Source data —
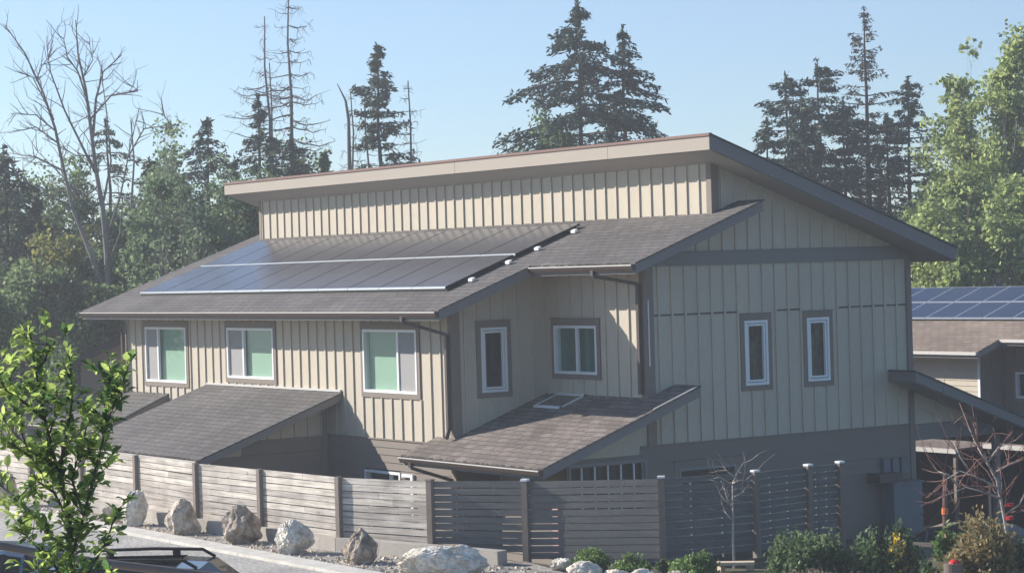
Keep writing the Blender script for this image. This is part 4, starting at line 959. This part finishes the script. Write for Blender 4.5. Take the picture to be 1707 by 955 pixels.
# low porch roofs seen under the lean-to
def low_roof(pa, pb, D, depth, label):
    A = at(*pa, D); e = thing('carport', (A.x, A.y, -3.7), label, 'carport'); yy = A.y; B = x_at(*pb, yy); z0 = A.z
    b = MB(); X0_ = A.x-(9 if pa[0] < 1600 else .3); b.prism([(X0_, yy, z0), (B.x, yy, z0), (B.x, yy+depth, z0+.02*depth), (X0_, yy+depth, z0+.02*depth)], (0, 0, -.05)); b.build('roof', 'shingle_far', e)  # first roof runs on unseen to the left, added to keep sun out
    b = MB(); b.box(A.x, yy-.1, z0-.14, B.x, yy-.002, z0-.02); b.build('gutter', 'lip', e)
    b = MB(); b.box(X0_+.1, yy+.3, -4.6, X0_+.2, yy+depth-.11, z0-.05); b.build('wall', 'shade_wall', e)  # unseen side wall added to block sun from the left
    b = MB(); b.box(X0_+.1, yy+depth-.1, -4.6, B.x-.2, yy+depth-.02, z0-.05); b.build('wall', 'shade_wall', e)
    b = MB(); b.box(B.x-.25, yy+.05, -3.7, B.x-.15, yy+.15, z0-.05); b.build('post', 'trim', e)
low_roof((1500, 741), (1597, 747), 66, 3.2, 'low brown carport with a pale gutter seen under the lean-to roof')
low_roof((1641, 738), (1790, 740), 64, 5.0, 'wider low brown shed roof at the right edge beneath the neighbouring house')
bo = thing('dark_shed', tuple(Vector((at(1620, 800, 69).x, at(1620, 800, 69).y, -3.7))), 'dark reddish shed wall in deep shade beyond the bare garden tree', 'shed')
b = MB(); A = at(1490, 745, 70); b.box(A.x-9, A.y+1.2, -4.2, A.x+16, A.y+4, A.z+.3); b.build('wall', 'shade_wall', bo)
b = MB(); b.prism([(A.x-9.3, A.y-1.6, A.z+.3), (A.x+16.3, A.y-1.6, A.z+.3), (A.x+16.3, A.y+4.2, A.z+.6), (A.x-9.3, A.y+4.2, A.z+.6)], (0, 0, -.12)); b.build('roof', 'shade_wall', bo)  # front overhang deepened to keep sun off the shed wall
# dark house at the left behind the trees
A = at(120, 600, 64); ln_ = thing('dark_cottage', (A.x, A.y, -1.5), 'dark shaded cottage gable glimpsed between leaves left of the house', 'house')
B0 = at(118, 585, 66); B1 = at(212, 545, 66); B2 = at(212, 700, 66); B3 = at(118, 700, 66); back = Vector((fw.x, fw.y, 0))*4
b = MB(); b.prism([at(135, 595, 66), at(250, 540, 66), at(250, 720, 66), at(135, 720, 66)], back); b.build('wall', 'lap', ln_)
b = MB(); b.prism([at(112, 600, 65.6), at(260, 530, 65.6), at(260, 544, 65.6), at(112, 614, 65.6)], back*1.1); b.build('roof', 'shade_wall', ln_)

# ---------------------------------------------------------------- garden plants
def shrub(px, py, wpx, hpx, label, seed, mat='leaf_bush', n=3500, leaf=.07, cat='shrub', up_=.4, z=0.0, name='shrub', extra=None, dD=0):
    base = at_z(px, py, z); D = (base-CAM).dot(fw); k = D/FPX; Rw, Hh = wpx*k/2, hpx*k; rng = np.random.default_rng(seed); rd = random.Random(seed)
    e = thing(name, base, label, cat)
    st = MB()
    for j in range(14):
        a = rd.uniform(0, 6.28); r_ = rd.uniform(.2, .9); tip = base+Vector((math.cos(a)*Rw*r_, math.sin(a)*Rw*r_, Hh*(1-r_*r_*.5)*.9)); st.tube(sway(base+Vector((math.cos(a), math.sin(a), 0))*.05, tip, .05, rd, 4), [.02, .015, .012, .01, .006], 4, False)
    st.build('stems', 'bark_dark', e)
    nc = max(16, n//60); ca = rng.uniform(0, 6.28, nc); cr = np.sqrt(rng.uniform(0, 1, nc)); cu = rng.uniform(.05, 1, nc); tall = rng.uniform(.62, 1.12, nc)
    cen = np.stack([np.cos(ca)*cr*Rw*.9, np.sin(ca)*cr*Rw*.9, Hh*cu*tall*np.sqrt(np.clip(1-cr**2*.8, .05, 1))*.9], 1); wgt = rng.gamma(.8, 1, nc); idx = rng.choice(nc, n, p=wgt/wgt.sum())
    C = cen[idx]+rng.normal(size=(n, 3))*np.array([.13*Rw, .13*Rw, .10*Hh]); C[:, 2] = np.clip(C[:, 2], .02, None); C += np.array(tuple(base))
    np_mesh('foliage', leaf_quads(C, rng.uniform(.7, 1.4, n)*leaf, rng.uniform(.4, .7, n)*leaf, rng, np.array([0, 0, up_]), 0), 4, mat, e)
    if extra:
        m2, n2, lf, nm = extra; idx = rng.integers(0, nc, n2); C = cen[idx]*1.02+rng.normal(size=(n2, 3))*np.array([.12*Rw, .12*Rw, .1*Hh])+np.array(tuple(base)); fo_ = np_mesh(nm, leaf_quads(C, lf, lf*.8, rng), 4, m2, e)
    return e
shrub(983, 950, 66, 38, 'leftmost round light green shrub at the foot of the shaded fence', 81, n=4500, leaf=.06)
shrub(1052, 958, 62, 36, 'second round light green shrub, right of the leftmost one', 82, n=4500, leaf=.06)
shrub(1108, 952, 30, 24, 'small greyish low plant between the second round shrub and the feathery one', 83, 'leaf_shade', 800, .06)
shrub(1158, 962, 78, 44, 'feathery bright green shrub just left of the bare sapling', 84, n=4500, leaf=.07)
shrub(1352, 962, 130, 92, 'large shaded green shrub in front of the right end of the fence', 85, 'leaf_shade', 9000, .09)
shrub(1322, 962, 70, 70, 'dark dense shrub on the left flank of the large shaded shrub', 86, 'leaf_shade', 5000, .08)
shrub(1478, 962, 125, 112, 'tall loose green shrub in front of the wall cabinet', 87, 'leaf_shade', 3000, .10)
shrub(1500, 966, 50, 82, 'shrub with clusters of yellow flowers at the front of the tall loose one', 88, 'leaf_russet', 1500, .08, extra=('flower_yellow', 420, .075, 'flowers'))
shrub(1640, 990, 130, 140, 'russet and green leafy shrub around the foot of the bare garden tree', 89, 'leaf_russet', 8000, .10)
shrub(1590, 935, 60, 78, 'thin green shrub beside the orange stake', 90, 'leaf_bush', 1500, .10)
shrub(1340, 975, 110, 30, 'dry brownish ground plant in front of the large shaded shrub', 91, 'dry_plant', 2500, .07)
shrub(1440, 985, 120, 26, 'low pale dry plant at the bottom edge between shrubs', 92, 'dry_plant', 2200, .07)
shrub(1230, 985, 60, 18, 'low green tuft at the foot of the bare sapling', 93, 'leaf_bush', 900, .06)
shrub(1550, 985, 60, 50, 'bluish spiky plant at the bottom edge left of the bollard', 94, 'leaf_shade', 700, .12, up_=2.0)
shrub(1700, 985, 60, 90, 'dark shrub at the right edge behind the thin pale trunk', 95, 'leaf_shade', 3000, .10)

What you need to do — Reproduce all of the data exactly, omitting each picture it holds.

Correct result —
Keep writing the Blender script for this image. This is part 4, starting at line 959. This part finishes the script. Write for Blender 4.5. Take the picture to be 1707 by 955 pixels.
# low porch roofs seen under the lean-to
def low_roof(pa, pb, D, depth, label):
    A = at(*pa, D); e = thing('carport', (A.x, A.y, -3.7), label, 'carport'); yy = A.y; B = x_at(*pb, yy); z0 = A.z
    b = MB(); X0_ = A.x-(9 if pa[0] < 1600 else .3); b.prism([(X0_, yy, z0), (B.x, yy, z0), (B.x, yy+depth, z0+.02*depth), (X0_, yy+depth, z0+.02*depth)], (0, 0, -.05)); b.build('roof', 'shingle_far', e)  # first roof runs on unseen to the left, added to keep sun out
    b = MB(); b.box(A.x, yy-.1, z0-.14, B.x, yy-.002, z0-.02); b.build('gutter', 'lip', e)
    b = MB(); b.box(X0_+.1, yy+.3, -4.6, X0_+.2, yy+depth-.11, z0-.05); b.build('wall', 'shade_wall', e)  # unseen side wall added to block sun from the left
    b = MB(); b.box(X0_+.1, yy+depth-.1, -4.6, B.x-.2, yy+depth-.02, z0-.05); b.build('wall', 'shade_wall', e)
    b = MB(); b.box(B.x-.25, yy+.05, -3.7, B.x-.15, yy+.15, z0-.05); b.build('post', 'trim', e)
low_roof((1500, 741), (1597, 747), 66, 3.2, 'low brown carport with a pale gutter seen under the lean-to roof')
low_roof((1641, 738), (1790, 740), 64, 5.0, 'wider low brown shed roof at the right edge beneath the neighbouring house')
bo = thing('dark_shed', tuple(Vector((at(1620, 800, 69).x, at(1620, 800, 69).y, -3.7))), 'dark reddish shed wall in deep shade beyond the bare garden tree', 'shed')
b = MB(); A = at(1490, 745, 70); b.box(A.x-9, A.y+1.2, -4.2, A.x+16, A.y+4, A.z+.3); b.build('wall', 'shade_wall', bo)
b = MB(); b.prism([(A.x-9.3, A.y-1.6, A.z+.3), (A.x+16.3, A.y-1.6, A.z+.3), (A.x+16.3, A.y+4.2, A.z+.6), (A.x-9.3, A.y+4.2, A.z+.6)], (0, 0, -.12)); b.build('roof', 'shade_wall', bo)  # front overhang deepened to keep sun off the shed wall
# dark house at the left behind the trees
A = at(120, 600, 64); ln_ = thing('dark_cottage', (A.x, A.y, -1.5), 'dark shaded cottage gable glimpsed between leaves left of the house', 'house')
B0 = at(118, 585, 66); B1 = at(212, 545, 66); B2 = at(212, 700, 66); B3 = at(118, 700, 66); back = Vector((fw.x, fw.y, 0))*4
b = MB(); b.prism([at(135, 595, 66), at(250, 540, 66), at(250, 720, 66), at(135, 720, 66)], back); b.build('wall', 'lap', ln_)
b = MB(); b.prism([at(112, 600, 65.6), at(260, 530, 65.6), at(260, 544, 65.6), at(112, 614, 65.6)], back*1.1); b.build('roof', 'shade_wall', ln_)

# ---------------------------------------------------------------- garden plants
def shrub(px, py, wpx, hpx, label, seed, mat='leaf_bush', n=3500, leaf=.07, cat='shrub', up_=.4, z=0.0, name='shrub', extra=None, dD=0):
    base = at_z(px, py, z); D = (base-CAM).dot(fw); k = D/FPX; Rw, Hh = wpx*k/2, hpx*k; rng = np.random.default_rng(seed); rd = random.Random(seed)
    e = thing(name, base, label, cat)
    st = MB()
    for j in range(14):
        a = rd.uniform(0, 6.28); r_ = rd.uniform(.2, .9); tip = base+Vector((math.cos(a)*Rw*r_, math.sin(a)*Rw*r_, Hh*(1-r_*r_*.5)*.9)); st.tube(sway(base+Vector((math.cos(a), math.sin(a), 0))*.05, tip, .05, rd, 4), [.02, .015, .012, .01, .006], 4, False)
    st.build('stems', 'bark_dark', e)
    nc = max(16, n//60); ca = rng.uniform(0, 6.28, nc); cr = np.sqrt(rng.uniform(0, 1, nc)); cu = rng.uniform(.05, 1, nc); tall = rng.uniform(.62, 1.12, nc)
    cen = np.stack([np.cos(ca)*cr*Rw*.9, np.sin(ca)*cr*Rw*.9, Hh*cu*tall*np.sqrt(np.clip(1-cr**2*.8, .05, 1))*.9], 1); wgt = rng.gamma(.8, 1, nc); idx = rng.choice(nc, n, p=wgt/wgt.sum())
    C = cen[idx]+rng.normal(size=(n, 3))*np.array([.13*Rw, .13*Rw, .10*Hh]); C[:, 2] = np.clip(C[:, 2], .02, None); C += np.array(tuple(base))
    np_mesh('foliage', leaf_quads(C, rng.uniform(.7, 1.4, n)*leaf, rng.uniform(.4, .7, n)*leaf, rng, np.array([0, 0, up_]), 0), 4, mat, e)
    if extra:
        m2, n2, lf, nm = extra; idx = rng.integers(0, nc, n2); C = cen[idx]*1.02+rng.normal(size=(n2, 3))*np.array([.12*Rw, .12*Rw, .1*Hh])+np.array(tuple(base)); fo_ = np_mesh(nm, leaf_quads(C, lf, lf*.8, rng), 4, m2, e)
    return e
shrub(983, 950, 66, 38, 'leftmost round light green shrub at the foot of the shaded fence', 81, n=4500, leaf=.06)
shrub(1052, 958, 62, 36, 'second round light green shrub, right of the leftmost one', 82, n=4500, leaf=.06)
shrub(1108, 952, 30, 24, 'small greyish low plant between the second round shrub and the feathery one', 83, 'leaf_shade', 800, .06)
shrub(1158, 962, 78, 44, 'feathery bright green shrub just left of the bare sapling', 84, n=4500, leaf=.07)
shrub(1352, 962, 130, 92, 'large shaded green shrub in front of the right end of the fence', 85, 'leaf_shade', 9000, .09)
shrub(1322, 962, 70, 70, 'dark dense shrub on the left flank of the large shaded shrub', 86, 'leaf_shade', 5000, .08)
shrub(1478, 962, 125, 112, 'tall loose green shrub in front of the wall cabinet', 87, 'leaf_shade', 3000, .10)
shrub(1500, 966, 50, 82, 'shrub with clusters of yellow flowers at the front of the tall loose one', 88, 'leaf_russet', 1500, .08, extra=('flower_yellow', 420, .075, 'flowers'))
shrub(1640, 990, 130, 140, 'russet and green leafy shrub around the foot of the bare garden tree', 89, 'leaf_russet', 8000, .10)
shrub(1590, 935, 60, 78, 'thin green shrub beside the orange stake', 90, 'leaf_bush', 1500, .10)
shrub(1340, 975, 110, 30, 'dry brownish ground plant in front of the large shaded shrub', 91, 'dry_plant', 2500, .07)
shrub(1440, 985, 120, 26, 'low pale dry plant at the bottom edge between shrubs', 92, 'dry_plant', 2200, .07)
shrub(1230, 985, 60, 18, 'low green tuft at the foot of the bare sapling', 93, 'leaf_bush', 900, .06)
shrub(1550, 985, 60, 50, 'bluish spiky plant at the bottom edge left of the bollard', 94, 'leaf_shade', 700, .12, up_=2.0)
shrub(1700, 985, 60, 90, 'dark shrub at the right edge behind the thin pale trunk', 95, 'leaf_shade', 3000, .10)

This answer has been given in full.